Palantir's business model has always been a bit of a black box to most people. In essence, it's this: technical consultants who build a solution for you on top of their core data platform (Foundry).
Because Palantir offers both the strategy for how to solve a problem (service) and the means to solve it (software), their value proposition becomes simple: directly solving business challenges, end to end.
They popularized the role of the "Forward Deployed Engineer" (FDE): someone with a technical background who interfaces directly with customers to both scope out the work and build and deploy the solution.
To me, FDEs are just consultants rebranded. Since it's getting easier to learn and use software to solve problems, the consultants of the future will be expected to do exactly that.
So, bringing it all together, what do I think the future of services and software looks like? Businesses that can do it all, end to end: identify the pain point, come up with a solution, build it, and deploy it.
The consultant role will evolve into something closer to an FDE, and the value prop of these businesses will simply be: "give me a problem and I'll fix it."
Final note
These are my opinions as of June 1st, 2026. Recognizing that we're in a fast-changing world, I fully expect them to change just as fast as everything plays out. I'll leave you with a few bold claims I have about the future:
- Company sizes will shrink. Market share will be dominated by millions of small to mid-sized companies, each solving a very specific and unique problem.
- Software as an industry will grow 10 to 100x, thanks to how much more accessible it becomes to solve the world's problems.

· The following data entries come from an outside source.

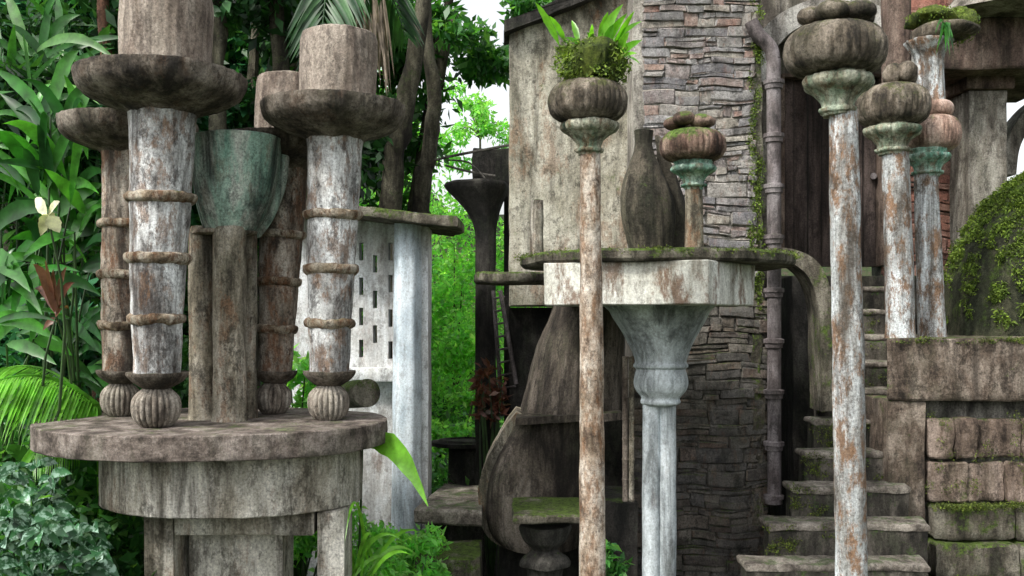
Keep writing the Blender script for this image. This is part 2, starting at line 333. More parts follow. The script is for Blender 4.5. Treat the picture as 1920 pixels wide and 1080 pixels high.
# ------------------------------------------------------------ left table and its sculptures
T=1.725
t=empty('round_stone_table','round dark stone table on white plinth carrying the candlestick columns','table',(X(402,5.25),5.25,0))
def disc(cx,cy,rx,ry,z0,z1,n=96,bev=.015,amp=.008):
    m=MB(); m.prism([(cx+rx*math.cos(2*math.pi*k/n),cy+ry*math.sin(2*math.pi*k/n)) for k in range(n)],z0,z1,'z',bev,.06,.04); return m.rough(amp,4,.003,26)
disc(X(402,5.25),5.25,.94,.72,T-.125,T,amp=.005,bev=.006).build('tabletop',M['slab'],t)
disc(X(432,5.2),5.25,.7,.52,1.29,T-.122,amp=.005,bev=.006).build('drum',M['plinth'],t)
m=MB(); m.box(X(330,4.95),X(590,4.95),4.93,5.6,1.165,1.288); m.rough(.004,5).build('lower_block',M['plinth'],t)
for a,b,d in ((270,325,4.95),(355,530,5.1),(595,645,4.95)):
    m=MB(); m.box(X(a,d),X(b,d),d,d+.25,-.05,1.285 if b-a<100 else 1.162); m.rough(.004,5).build('leg',M['plinth'],t)
D0=4.93
def candlestick():
    t=empty('candlestick_column','','column',P(293,800,D0),'candlestick columns on the round table')
    m=MB(); m.lpx(D0,[(293,801,10),(293,799,26),(293,785,40),(293,765,45),(293,745,42),(293,730,28),(293,724,20)],seg=176,fl=lambda a,z:1-.13*abs(math.cos(a*11))**6,step=.015); m.build('ribbed_ball',M['ball'],t)
    m=MB(); m.lpx(D0,[(294,728,22),(294,726,28),(295,714,46),(295,702,56),(295,697,56),(295,698,40)],step=.02); m.rough(.003,12).build('dish',M['bowl'],t)
    m=MB(); m.lpx(D0,[(294,700,42),(295,600,46),(298,480,51),(302,360,55),(305,250,58),(306,215,61),(306,195,64)],seg=48,fl=lambda a,z:1+.01*math.sin(a*9+z*3)); m.rough(.006,5,.004,25).build('shaft',M['shaftL'],t,angle=60)
    for c,y,r in ((294,597,51),(297,484,57),(301,371,61)):
        m=MB(); m.lpx(D0,[(c,y+11,r-8),(c,y+9,r-3),(c,y+5,r+1),(c,y-1,r+3),(c,y-7,r+1),(c,y-10,r-8)],seg=72,step=.01); m.rough(.009,9,.007,30).build('ring',M['ring'],t)
    m=MB(); m.lpx(D0,[(306,216,58),(306,211,66),(306,207,72),(306,203,88),(305,195,112),(304,182,135),(303,170,146),(303,158,150),(303,146,152),(303,141,151),(303,144,144),(303,155,125),(304,168,90),(304,170,70)],seg=160,fl=lambda a,z:1+.01*math.sin(a*5+1)+.016*abs(math.sin(a*16))+.004*math.sin(a*53),step=.018); m.rough(.005,4,.005,20).build('bowl',M['bowl'],t)
    m=MB(); m.lpx(D0,[(308,170,78),(309,165,80),(312,60,83),(313,5,82),(313,-8,79),(313,-12,70)],seg=110,fl=lambda a,z:1+.012*math.sin(a*30)); m.rough(.005,5,.003,20).build('drum',M['drum'],t)
    return t
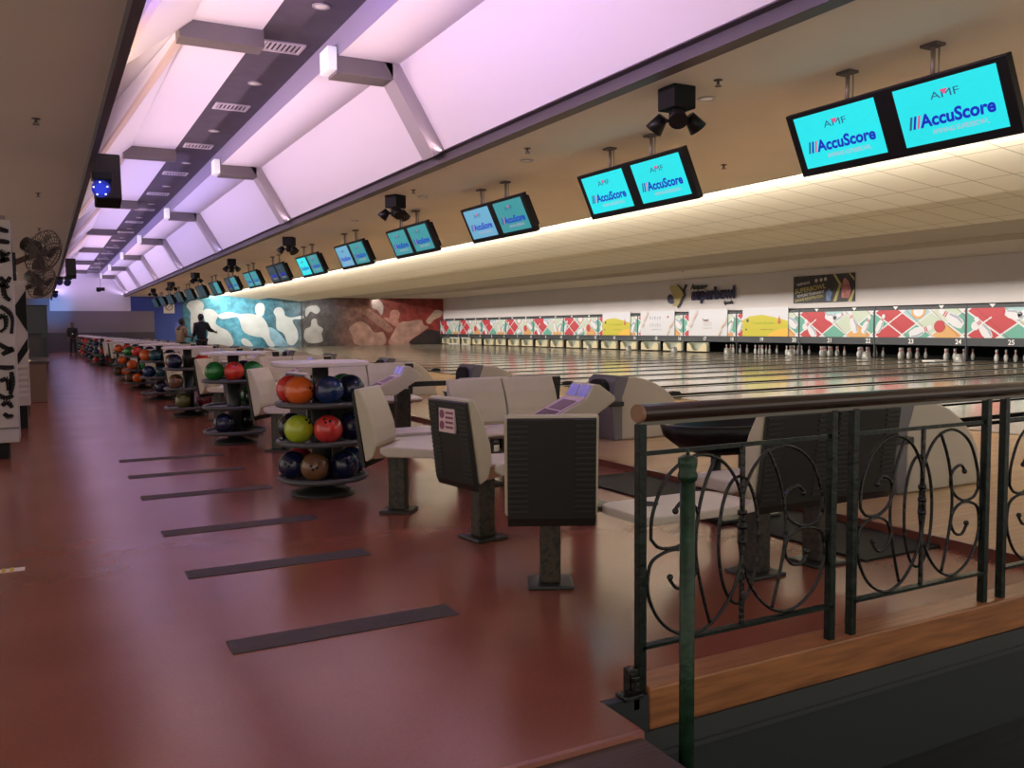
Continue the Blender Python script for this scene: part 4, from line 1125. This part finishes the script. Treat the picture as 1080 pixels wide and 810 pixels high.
# ================================================================== RAILING
ry = 2.42
rail = empty('railing', (1.79, ry, 0))
def RP(x, y): X, Z = on_y(x, y, ry); return (X - 1.79, Z)
BXS = [(1.79, 2.715), (2.835, 3.68), (3.81, 4.66), (4.79, 5.65)]
hr = MB()
hp_ = [(.037 * math.cos(2*PI*i/20), .031 * math.sin(2*PI*i/20)) for i in range(20)]
hr.prism(hp_, 'x', -.004, 4.3, M=Matrix.Translation((0, 0, .972)))
hr.build('handrail', M_hand, rail, bevel=.004)
MB().prism([(a * 1.03, b * 1.03) for a, b in hp_], 'x', -.018, -.002, M=Matrix.Translation((0, 0, .972))).build('handrail_end', M_handend, rail, bevel=.004)
MB().box(-.01, 4.3, -.012, .012, .930, .943).build('handrail_bar', M_metal and mat('dull_steel_bar', (.12, .11, .09), .4, .5), rail)
for i, (xa, xb) in enumerate(BXS):
    for x in (xa, xb):
        m = MB().box(x - 1.79 - .016, x - 1.79 + .016, -.016, .016, .0, .935)
        m.build('post', M_iron, rail, bevel=.003)
fm = MB().box(-.06, -.02, -.02, .02, -.08, .09).box(-.07, .02, -.025, .025, -.09, -.06).box(-.10, -.02, -.05, .01, -.005, .012).box(-.055, -.025, -.035, -.02, -.05, .07)
fm.build('foot_bracket', M_ironb, rail, bevel=.004)
def arc(pts, n=6): return sm(pts, n)
def ell(cu, cv, ru, rv, n=40): return [(cu + ru * math.cos(2*PI*i/n), cv + rv * math.sin(2*PI*i/n)) for i in range(n)]
for xa, xb in BXS:
    w_ = xb - xa; zb, zt_ = .155, .83
    def PT(u, v, dy=0): return (xa - 1.79 + u * w_, dy, zb + v * (zt_ - zb))
    MB().box(xa - 1.79, xb - 1.79, -.004, .004, zt_ - .006, zt_ + .010).build('top_bar', M_iron, rail)
    MB().box(xa - 1.79, xb - 1.79, -.016, .016, zb - .006, zb + .006).build('bottom_bar', M_iron, rail)
    MB().box(xa - 1.79 + .5 * w_ - .007, xa - 1.79 + .5 * w_ + .007, -.007, .007, zb, zt_).build('centre_bar', M_ironb, rail)
    sc_ = MB(); r = .0065
    for mir in (0, 1):
        f = (lambda u: 1 - u) if mir else (lambda u: u)
        q = .010 if mir else -.010
        sc_.tube([PT(f(u), v, q) for u, v in arc([(.04, .56), (.05, .70), (.12, .88), (.25, .97), (.38, .93), (.47, .78), (.50, .56), (.495, .40), (.44, .20), (.34, .06), (.22, .02), (.10, .10), (.03, .26), (.035, .42), (.09, .475), (.17, .485), (.235, .44), (.255, .36), (.22, .29), (.165, .28), (.13, .33)])], r, 8)
        sc_.tube([PT(f(u), v, q * .5) for u, v in arc([(.36, .96), (.30, .80), (.265, .62), (.26, .44), (.29, .24), (.33, .06)])], r, 8)
        sc_.tube([PT(f(u), v, q) for u, v in arc([(.04, .56), (.08, .51), (.16, .50), (.23, .545), (.265, .62), (.25, .70), (.19, .735), (.155, .70)])], r, 8)
        for u, v in ((.13, .345), (.155, .69)): sc_.ball(PT(f(u), v, q), .012, 10)
    sc_.build('scrollwork', M_ironb, rail)
    MB().tube([PT(u, v, .018) for u, v in ell(.5, .47, .105, .355)], r, 8, True).build('centre_oval', M_ironb, rail)
    for v in (.47, .55, .63): MB().cyl(PT(.5, v - .012), PT(.5, v + .012), .018, 10).build('collar', M_ironb, rail)
tag(rail, 'dark green wrought iron scroll railing with brown handrail on wooden kerb', 'railing')
gp = empty('gate_post', (1.715, 2.08, 0))
MB().cyl((0, 0, -.56), (0, 0, .86), .0235, 16).build('tube', M_greenpost, gp)
MB().lathe([(.028, .80), (.031, .815), (.026, .83), (.030, .85), (.030, .868), (.012, .878)], 16).lathe([(.006, .876), (.004, .895)], 8).build('cap', M_greenpost, gp)
tag(gp, 'short round green iron gate post standing before the railing', 'post')

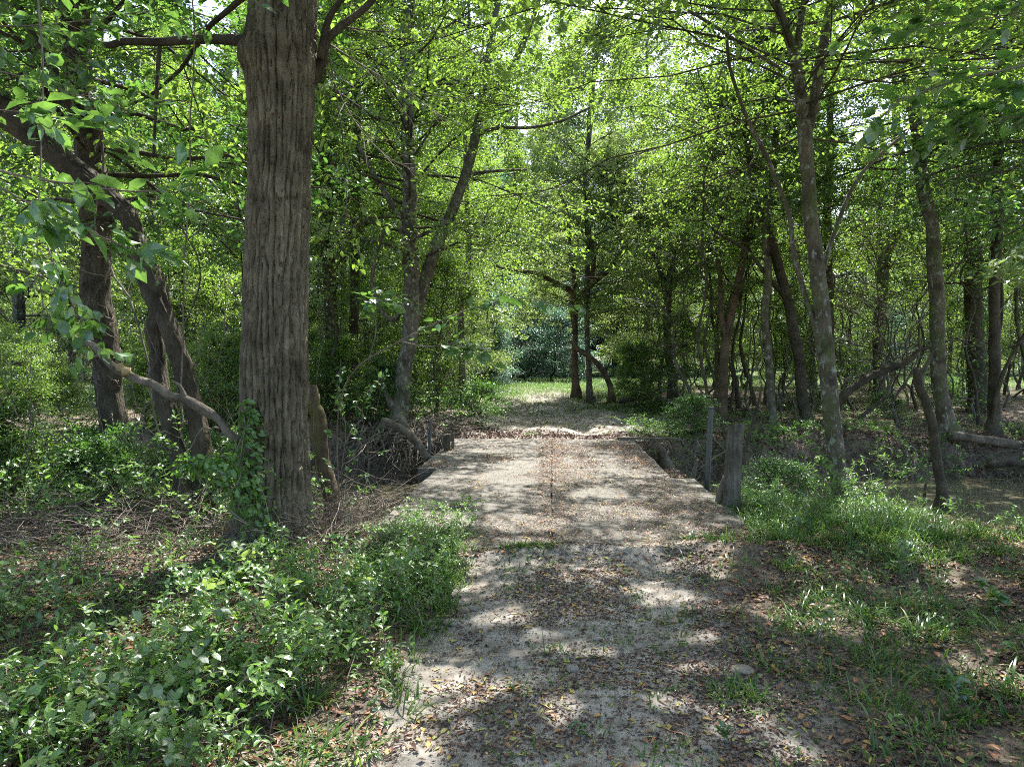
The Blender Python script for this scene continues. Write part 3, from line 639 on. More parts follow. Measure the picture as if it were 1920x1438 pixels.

- Service-based businesses and traditional software-as-a-product businesses will merge closer to one concept, becoming verticalized end to end "problem-solving" businesses
- The security industry will expand massively. Two reasons: (1) teams are moving faster to grab market share in this new world, leaving themselves more vulnerable to attacks, and (2) "security by anonymity" (avoiding attacks simply because you aren't well-known enough to be targeted) is far less valid now that agents make attackers more productive.